By the time most people read this, I’ll be doing something I haven’t done in a really long time. Actually I’ll be doing a few things I haven’t done in awhile.
The first is drinking a chocolate martini (or two). I have some old (as in long-term, not in the tooth) friends coming to visit for the weekend. I haven’t spent any quality time with my friends since returning from my self-imposed exile on the West Coast and, needless to say, I’m looking forward to their visit.
But along with the two of them comes some very precious cargo. Stored in boxes in my parent’s garage for the past six months are the books I’ve gathered along my life.
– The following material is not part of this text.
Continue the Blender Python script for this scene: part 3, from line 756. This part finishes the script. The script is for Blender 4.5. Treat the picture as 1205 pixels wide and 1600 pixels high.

In many ways, they’re my hard- and soft-covered security blanket.
I’ve been an avid reader for as long as I can remember. My idea of a good escape is getting lost for hours in the lives of whatever character is unfolding on the pages.
As a young girl, I devoured Nancy Drew and Hardy Boy books as fast as my mother could buy them. I also enjoyed reading the Trixie Belden and Bobbsey Twins series.
I still have most of these books, stashed away in those boxes arriving today. They’re well worn now. Pages dog-eared, covers missing and on the ones that remain, written in my childish scrawl,  “Property of Tracey Duguay.”
Other boxes contain the fiction paperbacks I’ve bought when looking for pure, unfettered escape. I’ve been drawn to psychological mysteries for a while now, enjoying the work of authors Jonathan Kellerman and Patricia Cornwell. Mixed in there are the authors that tap into my dark side: Stephen King, John Saul, Philip Margolis and other horror genre writers.
Then there’s my “academic” collection, compiled when I attended university and built on over the years. These ones have their own special meaning. I went back to school for my English Lit. degree in my late 20s. I was recently separated and a single parent of two very young children. It was tough, but every night of studying until 3 a.m after the kids went to bed was worth it.
Those books took a very enlightening and empowering journey with me. Those years set the foundation for the person I evolved into and the career path I ended up on.
For every painstaking moment of trying to wrap my tongue around the linguistics of Shakespeare, the meaning of Plato’s cave, the logic of Aristotle or the “I think, therefore I am” philosophy of Descartes, a piece of me was formed.
Aside from literature, I also took many women’s studies classes, the theories of which nourished the political activism that led me to journalism.    
A part of me was sealed inside those boxes, lying dormant in the garage for all these months. It’s with great anticipation I welcome the arrival of all my friends this weekend. I hope yours is just as enjoyable.